Retour de l’octogénaire Mike Leigh au cinéma psychologique et dur qui a fait sa réputation, il y a déjà bien longtemps : relativement extrême, Hard Truths (Deux sœurs en français) pourra rebuter par ses choix, mais reste une très belle tranche de vrai cinéma.

Soyons francs, cela fait des décennies qu’on n’a pas vu un Mike Leigh, et ce d’autant que, même lors de la partie de sa carrière où il connut une certaine gloire (Naked, Secret & Lies, All or Nothing, Vera Drake… un certain nombre de films qui firent leur petit effet dans les festivals et même, toutes proportions gardées, dans les salles de cinéma), nous avons toujours été un peu rebutés par la noirceur de son propos, jamais loin d’un cynisme que nous jugions désagréable. Hard Truths (« de dures vérités », un titre original bien plus pertinent que le Deux sœurs, lénifiant et hors de propos, préféré en France) marque un petit mais notable retour de ce vieux combattant du « cinéma social anglais » (comme Ken Loach, mais dans un registre très opposé !). Mais Mike Leigh a-t-il changé ?

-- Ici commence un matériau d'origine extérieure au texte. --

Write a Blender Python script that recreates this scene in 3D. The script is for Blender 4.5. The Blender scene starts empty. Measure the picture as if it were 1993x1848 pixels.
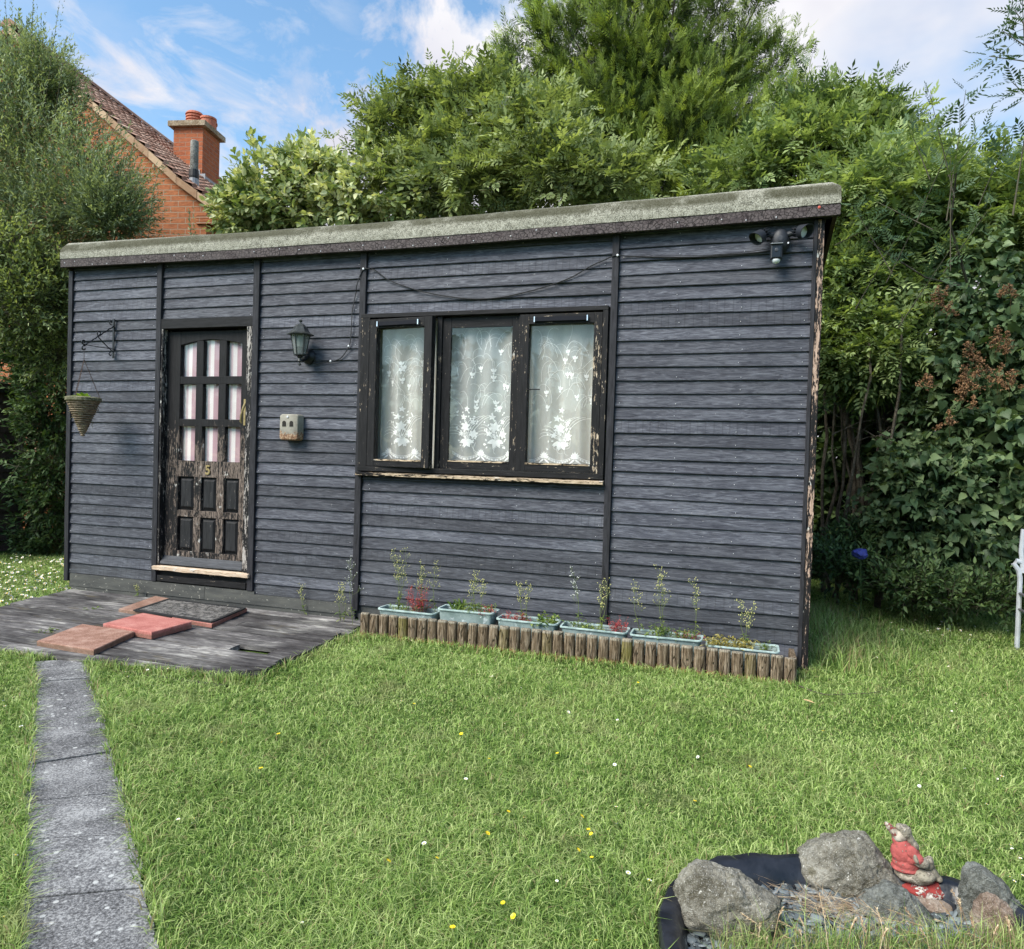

La nouveauté bienvenue de Hard Truths est de nous offrir une histoire se passant entièrement dans la communauté noire de Londres, ce qui permet à Leigh de renouveler de manière notable la tonalité de son cinéma, en intégrant et en filmant avec une vraie bienveillance des comportements différents de ceux qui ont nourri sa filmographie. Il y a une sorte de fraîcheur, d’énergie dans Hard Truths qu’on a toujours été bien en peine de trouver dans son cinéma, et c’est une excellente nouvelle, et ce d’autant que le casting, comme toujours avec Leigh, guidé d’une main de maître même dans les scènes les plus difficiles, est absolument resplendissant…
… Ce qui ne veut pas dire que Leigh ait abandonné sa célèbre dureté, son pessimisme radical, au contraire même. Car Hard Truths est le portrait de Pansy (Marianne Jean-Baptiste, remarquable à chaque minute où elle est à l’image), une femme en guerre contre le monde entier, et contre sa propre famille en premier : haïssant son mari plombier, méprisant son fils obèse et incapable d’affronter le monde réel, ignorant sa sœur et ses deux nièces, toutes les 3 solaires, qui se trouvent émotionnellement à l’opposé complet d’elle-même, Pansy a peur des oiseaux, des insectes, des plantes même, et ne peut survivre qu’enfermée dans sa maison qu’elle maintient d’une propreté clinique. Chaque fois qu’elle interagit avec le monde extérieur, pour faire ses courses ou aller chez le médecin ou le dentiste (deux scènes hilarantes de méchanceté et de violence), c’est pour déclencher de véritables batailles verbales avec ses interlocuteurs. Bien sûr, c’est le malheur et la tristesse qui sont responsables de cette haine tout azimut, mais existe-t-il une issue lorsqu’on s’est enfermé dans une telle impasse ?
Connaissant Mike Leigh, on se doute de la réponse finale – pour peu qu’on considère que le film ait une fin claire -, mais on sera surpris de voir que quelques moments d’émotion, quelques rayons de lumière perceront au milieu du tableau très, très noir que peint Hard Truths, en particulier dans la belle partie du cimetière, puis de la fête des mères, où quelque chose semble, au moins temporairement, se débloquer.
Mais, quelle que soit la leçon – forcément pessimiste – que Mike Leigh veut nous donner quant à l’état de la famille, et que l’on appréciera ou pas, Hard Truths est rempli de très beaux moments, où la maîtrise de la réalisation et de l’image, mais également de la direction d’acteurs, de Leigh font littéralement merveille… Au point où, parfois, c’est plutôt la « leçon de cinéma » que l’on retient. Ce qui n’est pas si mal.